When I was previously a part of the anti-abuse team, I worked on many cool projects that drove significant business impact. The team works on projects to keep bad actors at bay. We built tools that monitor suspicious activity on the site and provide us the ability to react in real time when such activity is detected. The coolest part about working on these projects is that you feel like a warrior fighting the good fight, always striving to keep our members safe.

On my current team, we are working on building a data platform that will provide the ability to unlock the full potential of the Economic Graph while applying all of the necessary privacy and compliance checks. The team was formed to build this platform, and I got the opportunity to be one of the first members. As an early member of a team, you get to make design choices that set precedence for the rest of the team. In other words, you get to build stuff from scratch—a very fulfilling trait of a project for any software engineer. The technology we are working with has brought tremendous learning opportunities for everyone across the team and it's been one of my most exciting journeys at LinkedIn.

What was a challenge you faced during one of these projects and how did you overcome it?
There are plenty of challenges that I can think of, but I’ll give an example from when I was on the anti-abuse team. The challenge when you’re working to keep bad actors at bay is that it really becomes a game of cat and mouse where you always have to stay one step ahead. It may sound like a cliché, but it is true that while we had to get it right every single time to keep things running smoothly, they had to get it right only once to cause a problem. While that is a challenge that always kept us on our feet, it was also a lot of fun. Every time we thwarted any suspicious activity and bad actors, it was a satisfying feeling. In addition, the mission of the team—to keep our members’ trust in us safe—kept us going.
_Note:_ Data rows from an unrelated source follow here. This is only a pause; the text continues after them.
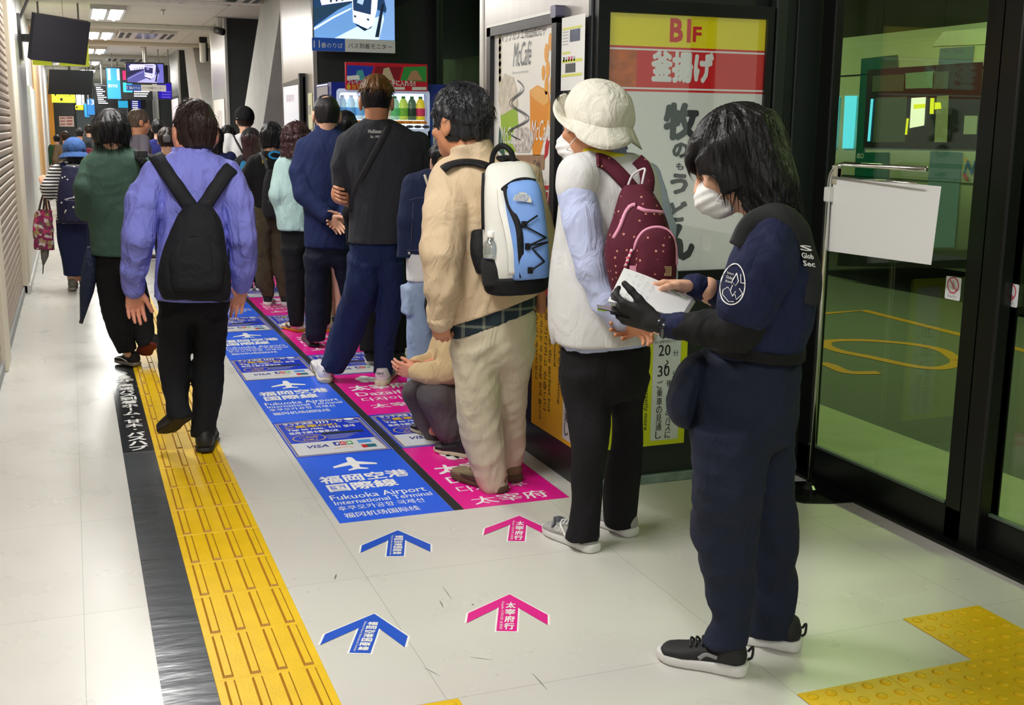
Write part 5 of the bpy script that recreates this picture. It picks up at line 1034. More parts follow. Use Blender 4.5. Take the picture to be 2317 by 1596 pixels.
def hand_field(F, wr, d, pn, side, s=1., curl=.35, spread=.1, curls=None, thumb=.5, thumb_out=.7):
    """wr wrist, d toward the fingers, pn palm normal, side: unit vector toward the thumb"""
    wr = np.asarray(wr, float); d = _n(d); pn = _n(np.asarray(pn, float) - d * (d @ np.asarray(pn, float))); sd = np.cross(d, pn); sd = sd if sd @ np.asarray(side, float) > 0 else -sd
    offs = (.030, .010, -.010, -.029); lens = (.070, .079, .073, .057); base = (.092, .096, .092, .084); cs = curls or (curl,) * 4
    for o, b in zip(offs, base): F.cone(wr + s * (sd * o * .55 + d * .006), wr + s * (sd * o + d * b), s * .0155, s * .0112, .012, (pn, .85))
    F.ell(wr + s * (d * .05 + pn * .004), s * np.array([.033, .042, .014]), ax3(sd, d, pn), .012); F.ell(wr + s * (sd * .026 + d * .036 + pn * .010), s * np.array([.015, .028, .013]), ax3(sd, d, pn), .012)
    for o, b, L, c, j in zip(offs, base, lens, cs, range(4)):
        p = wr + s * (sd * o + d * b); a = (.95 * c, 1.15 * c, .75 * c); dd = _n(d + sd * spread * (1.2 - .8 * j) * .6); tot = 0
        for q, (fr, rr) in enumerate(((.44, .0098), (.32, .0088), (.24, .0076))):
            tot += a[q]; e = _n(dd * _c(tot) + pn * _s(tot)); p2 = p + e * L * fr * s; r1 = rr * (.9 if j == 3 else 1); F.cone(p, p2, s * r1, s * r1 * .88, .004); p = p2
    p = wr + s * (sd * .024 + d * .022 + pn * .006); e = _n(d * (1 - thumb_out * .5) + sd * thumb_out + pn * .35 * thumb)
    for L, r1, bend in ((.042, .0135, 0), (.032, .0112, .35), (.026, .0098, .45)):
        e = _n(e + (d * .5 + pn * .5 - sd * .5) * bend * thumb); p2 = p + e * L * s; F.cone(p, p2, s * r1, s * r1 * .88, .006); p = p2
    return F
def hand(fig, wr, d, pn, side, s=1., vox=.004, fore=None, **kw):
    F = Field(vox); hand_field(F, wr, d, pn, side, s, **kw)
    if fore is not None: F.cone(wr, fore, .027 * s, .036 * s, .012)
    v = F.mesh(); fig.bodyparts.append(v); return v
def core(fig, sh_l, sh_r, neck, hip, kneeL, ankL, kneeR, ankR, elL, wrL, elR, wrR, vox=.012, sc=1.):
    """the plain body inside the clothes, so that the figure is one continuous surface"""
    F = Field(vox); hip = np.asarray(hip, float); c = (np.asarray(sh_l) + np.asarray(sh_r)) / 2
    F.cone(hip, c, .085 * sc, .08 * sc, .03).cone(np.asarray(sh_l) - [0, 0, .03], np.asarray(sh_r) - [0, 0, .03], .032 * sc, .032 * sc, .03).cone(c, neck, .045 * sc, .046 * sc, .03)
    for k_, a_ in ((kneeL, ankL), (kneeR, ankR)):
        k_ = np.asarray(k_, float); h_ = hip * .3 + np.array([k_[0], k_[1], hip[2]]) * .7 - [0, 0, .06]; F.cone(hip, h_, .045 * sc, .042 * sc, .02).cone(h_, k_, .042 * sc, .032 * sc, .012).cone(k_, a_, .03 * sc, .024 * sc, .01)
    for s_, e_, w_ in ((sh_l, elL, wrL), (sh_r, elR, wrR)): F.cone(np.asarray(s_) - [0, 0, .03], e_, .030 * sc, .028 * sc, .02).cone(e_, w_, .027 * sc, .022 * sc, .015)
    fig.bodyparts.append(F.mesh()); return F
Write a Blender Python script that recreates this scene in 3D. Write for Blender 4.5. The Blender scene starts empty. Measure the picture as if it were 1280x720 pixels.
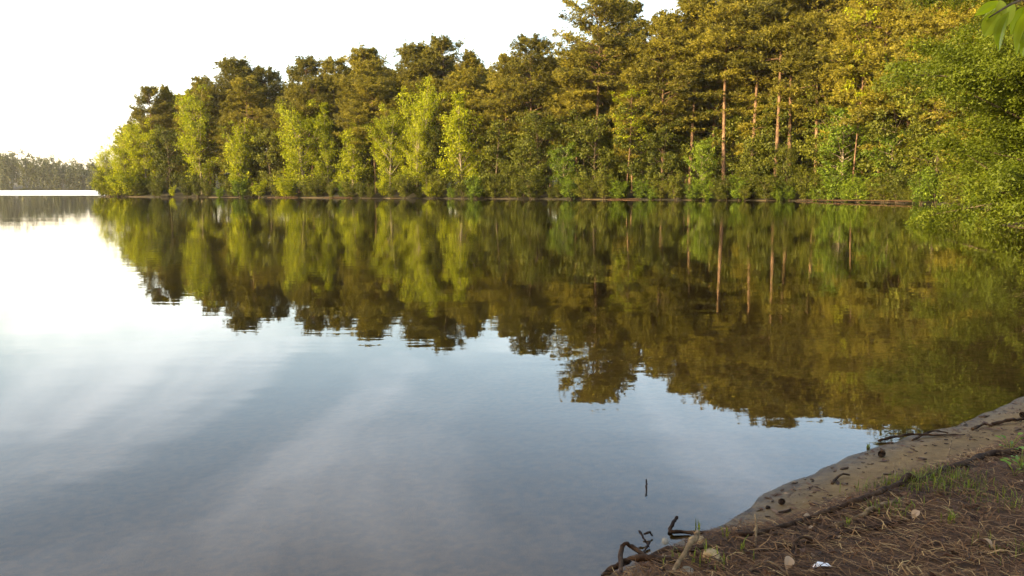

What role have mentors in your career growth?
I’ve had multiple mentors over the years and I wholeheartedly believe I wouldn’t be where I am today if it weren’t for them. When navigating a large and complex organization with tremendous opportunities, having someone on your side who is always rooting for you and someone you can always count on to have your best interest in their hearts is a very soothing feeling. My mentors have seen me grow over the last 5+ years and know my fears, weaknesses, and strengths even better than I do. Personally, that is a comforting thought, because I know that at every step of my career, big or small, I can count on getting advice that is well-suited for me and based on their understanding of who I am as a person.

What advice would you give to a woman wanting to pursue a career in tech?
My only advice would be to not be scared. I can see how tech can seem intimidating from a distance, but when you are in it, it really isn’t that hard. Besides, no person is an island—this is as true in tech as it is in any other career. You can absolutely count on the people around you to help you. With mentors on your side and surrounded by people who mean well, there are ample opportunities to grow and succeed.

What do you wish you knew when you started your career in tech?
I wish I’d known it is okay to not know everything—no single person does. It is okay to reach out to people you admire and ask if they have the time to mentor you. I also wish I knew it is okay to not know “where you want to be five years from now,” as long as you are learning and growing personally and professionally and are satisfied with where you are right now. I wish I’d known that every other person has the same fears that I do and nobody has all the answers, so I am not an anomaly. But there are also some things you learn along the way, and I absolutely cherish all those learnings.